Radiohead had not planned to release "Creep", and recorded it at the suggestion of the producers, Sean Slade and Paul Q. Kolderie, while they were working on other songs. They took elements from the 1972 song "The Air That I Breathe" by Albert Hammond and Mike Hazlewood. Following legal action, Hammond and Hazlewood were credited as co-writers.
Kolderie convinced EMI to release "Creep" as a single. It was initially unsuccessful, but achieved radio play in Israel and became popular on American alternative rock radio. It was reissued in 1993 and became an international hit, likened to alt-rock "slacker anthems" such as "Smells Like Teen Spirit" by Nirvana and "Loser" by Beck. Reviews of "Creep" were mostly positive.

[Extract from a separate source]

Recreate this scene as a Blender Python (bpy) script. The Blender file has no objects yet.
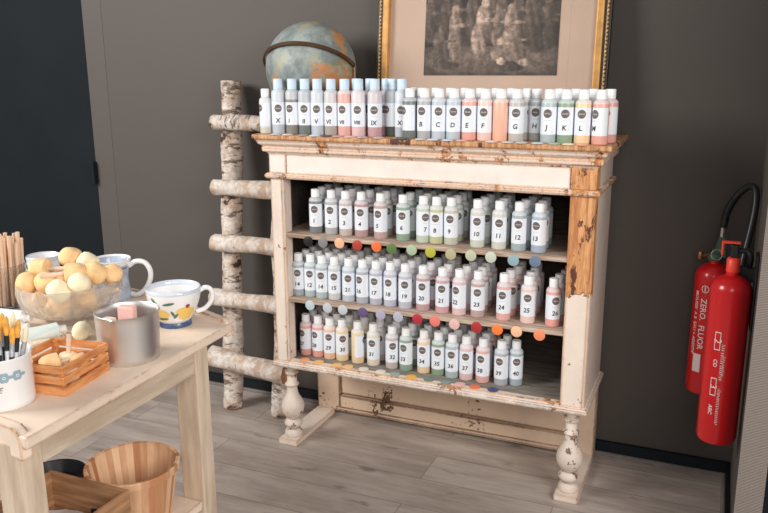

EMI pressured Radiohead to match the success, which created tension during the recording of their second album, The Bends (1995). Radiohead departed from the style of "Creep" and grew weary of it, feeling it set narrow expectations of their music, and did not perform it for several years. Though they achieved greater commercial and critical success with later albums, "Creep" remains Radiohead's most successful single. Rolling Stone named it one of the greatest debut singles, and it was included in the 2021 and 2024 editions of Rolling Stone's "500 Greatest Songs of All Time". In 2021, the singer, Thom Yorke, released a remixed version with synthesisers and time-stretched acoustic guitar.